BTW, for your circuit:

V = vin + vf

Vf = -(v/SRC)

V = vin –v/SRC

V(1 + SRC) = vin

v/vin = 1/(SRC + 1)

I know I'm probably making a mistake somewhere, and destroying what little rep I have left.

 

[jewdai]

**broken link removed**



in the lower frequencies the two polls may be ignored, therefore you look at it like: S which is the initial riseing part of the graph which is a differentiator

then when the first pole turns on at A you get S/(S/a +1) which is the flat part of the graph

when the secondpole is active you get S/(s/a +1)(s/B+1) which coresponds to the decreasing slope

if you are still lost please review your S domain analysis of BODE plots.

 

[BrownOut]

Your bode plot looks like just a bandpass filter to me. A differentiator would have zero output a DC and a constant -90 degree phase angle, until parasitics kicked in.

 

[jewdai]

you might want to ask your self, what does the bode plot of a differentiator look like.... you are really frustrating. look at any standard differentiator circuit or even a high pass filter circuit, there is a cut off frequency at some point.

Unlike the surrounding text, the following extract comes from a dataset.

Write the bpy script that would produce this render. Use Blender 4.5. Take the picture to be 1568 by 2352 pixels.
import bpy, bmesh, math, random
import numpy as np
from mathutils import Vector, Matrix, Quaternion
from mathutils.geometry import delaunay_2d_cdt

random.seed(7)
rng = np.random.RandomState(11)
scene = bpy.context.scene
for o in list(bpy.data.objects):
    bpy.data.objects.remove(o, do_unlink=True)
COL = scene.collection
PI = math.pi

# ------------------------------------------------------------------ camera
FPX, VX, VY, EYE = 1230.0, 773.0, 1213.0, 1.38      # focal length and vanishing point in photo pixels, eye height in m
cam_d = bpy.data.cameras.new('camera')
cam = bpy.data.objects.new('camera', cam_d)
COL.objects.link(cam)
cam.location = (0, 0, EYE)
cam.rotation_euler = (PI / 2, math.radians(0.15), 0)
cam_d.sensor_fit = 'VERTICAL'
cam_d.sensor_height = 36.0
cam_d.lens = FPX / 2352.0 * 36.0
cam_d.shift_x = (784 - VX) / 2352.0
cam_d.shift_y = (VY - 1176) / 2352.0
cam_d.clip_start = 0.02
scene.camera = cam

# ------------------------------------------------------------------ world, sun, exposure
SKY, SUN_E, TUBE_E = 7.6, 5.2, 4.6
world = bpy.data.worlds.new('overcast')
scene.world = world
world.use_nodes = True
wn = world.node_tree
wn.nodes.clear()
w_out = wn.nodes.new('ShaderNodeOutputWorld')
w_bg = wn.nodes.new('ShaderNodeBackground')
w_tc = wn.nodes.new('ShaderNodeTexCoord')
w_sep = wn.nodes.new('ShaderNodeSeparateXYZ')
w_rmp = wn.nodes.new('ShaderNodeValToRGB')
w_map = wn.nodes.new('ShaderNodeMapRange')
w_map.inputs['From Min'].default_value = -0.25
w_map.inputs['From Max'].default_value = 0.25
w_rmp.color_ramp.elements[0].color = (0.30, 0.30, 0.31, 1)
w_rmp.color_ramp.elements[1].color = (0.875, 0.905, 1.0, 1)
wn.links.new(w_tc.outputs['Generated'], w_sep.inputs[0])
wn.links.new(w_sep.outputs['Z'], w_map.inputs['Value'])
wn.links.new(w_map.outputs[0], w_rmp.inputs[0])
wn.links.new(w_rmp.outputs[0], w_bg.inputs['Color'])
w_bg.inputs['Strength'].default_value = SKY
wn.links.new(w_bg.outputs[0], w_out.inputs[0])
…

https://upload.wikimedia.org/wikipedia/commons/6/63/Bode_High-Pass.PNG

it acts as an differentiator in lower frequencies... the cut off frequency is when it starts turning into a flat band.

 

[jewdai]

BTW, for your circuit:

V = vin + vf

Vf = -(v/SRC)

V = vin –v/SRC

V(1 + SRC) = vin

v/vin = 1/(SRC + 1)

I know I'm probably making a mistake somewhere, and destroying what little rep I have left.

Wrong:

Vf =- Vout*(1/RSC)

Vout = Vin - Vout(1/RSC)

Vout (1 + 1/RSC) = Vin

Vout = Vin /(1+1/RSC)

multiply numerator and denominator by RSC

Vout = Vin RSC/(RSC+1)

one pole one zero

review your control system theory: the integrator applies negative feed back to the system

so you can modle the plant as K and the feed back as 1/RSC

the block diagram reduction would reduce to

plant/(1+plant*controler)

Let K equal 1

1/(1+1/RSC) multiply by RSC

RSC/(RSC+1)

 

[crutschow]

Attached is the Bode plot of the Op's circuit. It has a rising gain and a 90 phase shift until the corner frequency, thus showing it has a standard differentiator output until the corner.

 

[jewdai]

yup, I knew that and said that by the S diagram. Is there a way to make a cleaner differenciator. I understand that it boosts high frequency noise, but would that be only from the input? Is there any benefit of using the integrator configuration of an op amp instead of differenciator.

 

[crutschow]

Yes, for most applications the noise is primarily high frequency noise from the input, not the op amp. So using the integrator configuration would have no effect on that. The integrator configuration actually has two op amps in the loop instead of one, so the op amp contributed noise would likely be higher.